O governo apresenta pesquisas do IBGE que mostram que a massa salarial cresce rapidamente quando se considera o mercado formal (que recolhe INSS) e o mercado informal (que não recolhe nada, nem INSS). São novas relações de emprego.
A reforma da Previdência deixa de ser urgente já que muitos não pagam mais nada.
O otimismo das visões acima foi maculado por outras notícias.
O Ibef fez pesquisa e concluiu que a maior parte dos investimentos que ocorreram no país em 1996 foram fusões e aquisições. Ou seja: os investimentos diretos que compõem uma parte importante do capital que ingressa no país se concentram na compra de empresas nacionais.
Estamos vendendo numerosas empresas brasileiras que pagam juros altos e enfrentam concorrência externa exagerada por causa do câmbio sobrevalorizado.
Se a estatística estiver certa, o influxo de capital sob a rubrica de investimento direto não é investimento, como imaginamos, mas simplesmente transferência de propriedade. Estamos confundindo fusões e aquisições com ampliação de capacidade produtiva. Esses conceitos de investimento, poupança e déficit só criam confusões.
O governo afirma que não muda o câmbio para resolver o déficit comercial. É muito melhor esperar o aumento de produtividade e a redução do salário nominal (inclusive pelo não-pagamento do INSS) para exportar mais do que mexer no câmbio.
Difícil tirar qualquer conclusão: será que o déficit comercial será resolvido no futuro sem nenhuma alteração de política? Será que o emprego e a produção estão aumentando?
Esta dança de idéias e tantas dúvidas me deram saudades das lindas bailarinas do balé Kirov que estiveram aqui em São Paulo um mês atrás.
Dançam graciosamente, dão pulos em que parecem voar, caem graciosa e precisamente nas mãos dos seus pares bailarinos. Atravessam o palco na ponta dos pés, com "tutus" tremulando.
As bailarinas não existem. Aquelas lindas dançarinas frágeis, leves e graciosas são na realidade mulheres tenazes, rigorosas e perfeccionistas que treinam até oito horas por dia. Pisam com muita firmeza no chão para conseguir aquela aparente leveza.
O corpo de bailarinos do Kirov é complementado por três massagistas que o acompanha em todas as viagens, tão grandes são as dores causadas por movimentos aparentemente tão suaves.
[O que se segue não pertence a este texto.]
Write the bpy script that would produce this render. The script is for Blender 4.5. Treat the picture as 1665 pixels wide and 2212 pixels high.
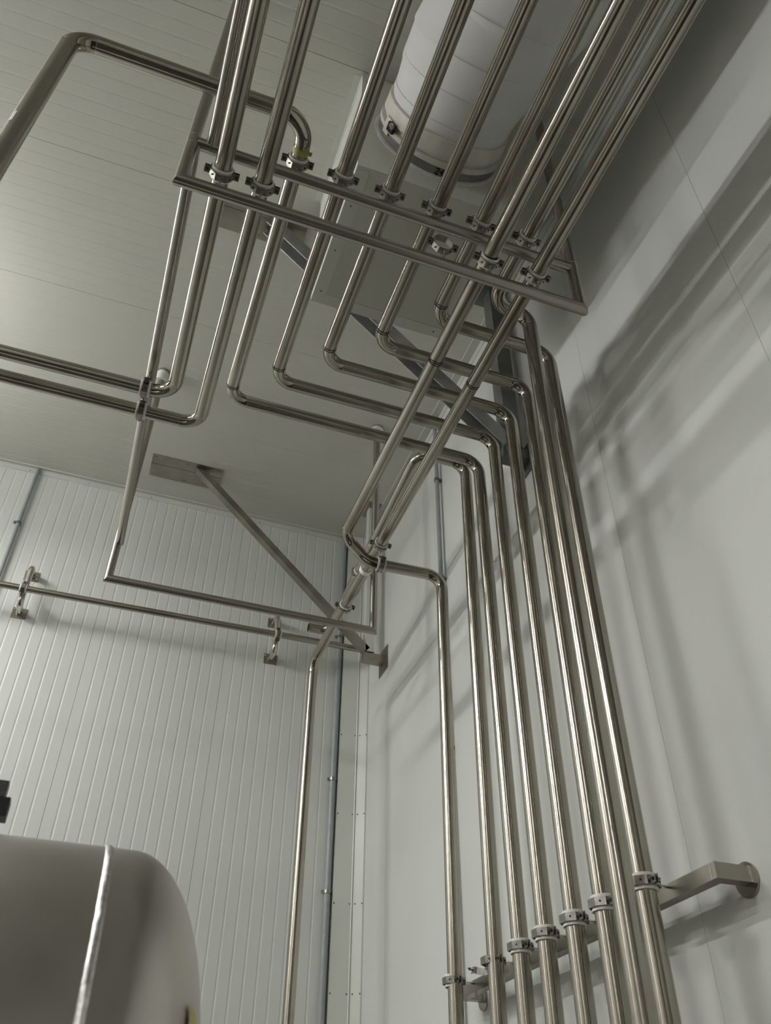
import bpy, math, random
from mathutils import Vector, Matrix
random.seed(4)

# ------------------------------------------------------------------ camera, world, exposure
# Scene measures are taken from the camera: x to the right along the back wall, y towards it, z up.
H = 1.6                                     # camera height above the floor
for o in list(bpy.data.objects): bpy.data.objects.remove(o)
scn = bpy.context.scene
col = scn.collection
R = ((0.94146291, -0.33702805, 0.00772572), (0.22289071, 0.60510845, -0.76430589), (0.25291763, 0.72128764, 0.64480758))
cam_d = bpy.data.cameras.new('camera'); cam = bpy.data.objects.new('camera', cam_d); col.objects.link(cam)
cam_d.sensor_fit = 'VERTICAL'; cam_d.sensor_height = 36.0; cam_d.lens = 36.0 * 1822.1 / 2212.0
cam_d.clip_start = 0.05; cam_d.clip_end = 100
cam_d.dof.use_dof = True; cam_d.dof.focus_distance = 5.0; cam_d.dof.aperture_fstop = 4.0
rx, ry, rz = (Vector(r) for r in R)
cam.matrix_world = Matrix(((rx[0], -ry[0], -rz[0], 0), (rx[1], -ry[1], -rz[1], 0), (rx[2], -ry[2], -rz[2], H), (0, 0, 0, 1)))
scn.camera = cam
w = bpy.data.worlds.new('world'); scn.world = w; w.use_nodes = True
w.node_tree.nodes['Background'].inputs[0].default_value = (0.8, 0.85, 0.9, 1)
w.node_tree.nodes['Background'].inputs[1].default_value = 0.02
scn.view_settings.view_transform = 'Standard'; scn.view_settings.look = 'None'
scn.view_settings.gamma = 1.0; scn.view_settings.use_curve_mapping = False
scn.view_settings.exposure = -0.06
LAMP = 288.0                                 # radiance of the lamp diffusers

CEIL = 5.535; BACK = 6.75; RIGHT = 2.177; LEFT = -7.6; REAR = -7.0; FLOOR = -H

# ------------------------------------------------------------------ materials
def mat(name, color, rough=0.5, metal=0.0, var=0.0, scale=4.0, var2=None, bump=0.0, bscale=200.0, stretch=(1, 1, 1), emit=None, spec=None, rvar=0.0, stain=None):
    m = bpy.data.materials.new(name); m.use_nodes = True
    nt = m.node_tree; N = nt.nodes; Lk = nt.links
    b = N['Principled BSDF']
    b.inputs['Base Color'].default_value = (*color, 1); b.inputs['Roughness'].default_value = rough
    b.inputs['Metallic'].default_value = metal
    if spec is not None: b.inputs['Specular IOR Level'].default_value = spec
    if emit:
        b.inputs['Emission Color'].default_value = (*emit[0], 1); b.inputs['Emission Strength'].default_value = emit[1]
    tc = N.new('ShaderNodeTexCoord'); mp = N.new('ShaderNodeMapping'); mp.inputs['Scale'].default_value = stretch
    Lk.new(tc.outputs['Object'], mp.inputs['Vector'])
    if var > 0:
        n = N.new('ShaderNodeTexNoise'); n.inputs['Scale'].default_value = scale; n.inputs['Detail'].default_value = 5
        Lk.new(mp.outputs[0], n.inputs['Vector'])
        r = N.new('ShaderNodeValToRGB'); e = r.color_ramp.elements
        c2 = var2 or tuple(c * (1 - var) for c in color)
        e[0].position = 0.35; e[0].color = (*c2, 1); e[1].position = 0.65; e[1].color = (*color, 1)
        Lk.new(n.outputs['Fac'], r.inputs['Fac'])
        out = r.outputs['Color']
        if stain:
            n2 = N.new('ShaderNodeTexNoise'); n2.inputs['Scale'].default_value = 2.3; n2.inputs['Detail'].default_value = 3
            Lk.new(tc.outputs['Object'], n2.inputs['Vector'])
            r2 = N.new('ShaderNodeValToRGB'); r2.color_ramp.elements[0].position = 0.5; r2.color_ramp.elements[1].position = 0.72
            r2.color_ramp.elements[0].color = (0, 0, 0, 1); r2.color_ramp.elements[1].color = (1, 1, 1, 1)
            Lk.new(n2.outputs['Fac'], r2.inputs['Fac'])
            mx = N.new('ShaderNodeMix'); mx.data_type = 'RGBA'; mx.inputs[7].default_value = (*stain, 1)
            Lk.new(r2.outputs['Color'], mx.inputs[0]); Lk.new(out, mx.inputs[6]); out = mx.outputs[2]
        Lk.new(out, b.inputs['Base Color'])
        if rvar:
            mr = N.new('ShaderNodeMapRange'); mr.inputs['To Min'].default_value = rough - rvar; mr.inputs['To Max'].default_value = rough + rvar
            mr.inputs['From Min'].default_value = 0.3; mr.inputs['From Max'].default_value = 0.7
            Lk.new(n.outputs['Fac'], mr.inputs['Value']); Lk.new(mr.outputs[0], b.inputs['Roughness'])
    if bump > 0:
        n = N.new('ShaderNodeTexNoise'); n.inputs['Scale'].default_value = bscale; n.inputs['Detail'].default_value = 3
        Lk.new(mp.outputs[0], n.inputs['Vector'])
        bp = N.new('ShaderNodeBump'); bp.inputs['Strength'].default_value = bump; bp.inputs['Distance'].default_value = 0.002
        Lk.new(n.outputs['Fac'], bp.inputs['Height']); Lk.new(bp.outputs[0], b.inputs['Normal'])
    return m

M = {}
M['steel'] = mat('polished stainless', (0.43, 0.40, 0.345), 0.10, 1.0, 0.12, 5.0, rvar=0.025, stain=(0.36, 0.315, 0.26))
def aniso(m, axis, rough, amount=0.95):
    """tube polished round its girth: reflections smear along the axis"""
    nt = m.node_tree; b = nt.nodes['Principled BSDF']; tn = nt.nodes.new('ShaderNodeTangent'); tn.direction_type = 'RADIAL'; tn.axis = axis
    nt.links.new(tn.outputs[0], b.inputs['Tangent'])
    for l in list(b.inputs['Roughness'].links): nt.links.remove(l)
    b.inputs['Roughness'].default_value = rough; b.inputs['Anisotropic'].default_value = amount; b.inputs['Anisotropic Rotation'].default_value = 0.25
    return m
for ax_, st_ in (('x', (.15, 45, 45)), ('y', (45, .15, 45)), ('z', (45, 45, .15))):     # drawing marks run along the tube
    M['steel_' + ax_] = aniso(mat('polished stainless tube ' + ax_, (0.43, 0.40, 0.345), 0.10, 1.0, 0.12, 3.0, stain=(0.31, 0.27, 0.22), stretch=st_, bump=0.03, bscale=1.5), ax_.upper(), 0.195)
    M['frame_' + ax_] = aniso(mat('brushed frame tube ' + ax_, (0.41, 0.385, 0.34), 0.10, 1.0, 0.08, 6.0), ax_.upper(), 0.23)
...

É mais ou menos a mesma coisa que a política econômica está exigindo das empresas brasileiras. Juro alto, câmbio baixo, ausência de política industrial, falta de investimento em tecnologia, mas muita produtividade e muita graça ao competir com os estrangeiros.
O balé Kirov está ameaçado de extinção por falta de apoio. As empresas brasileiras também.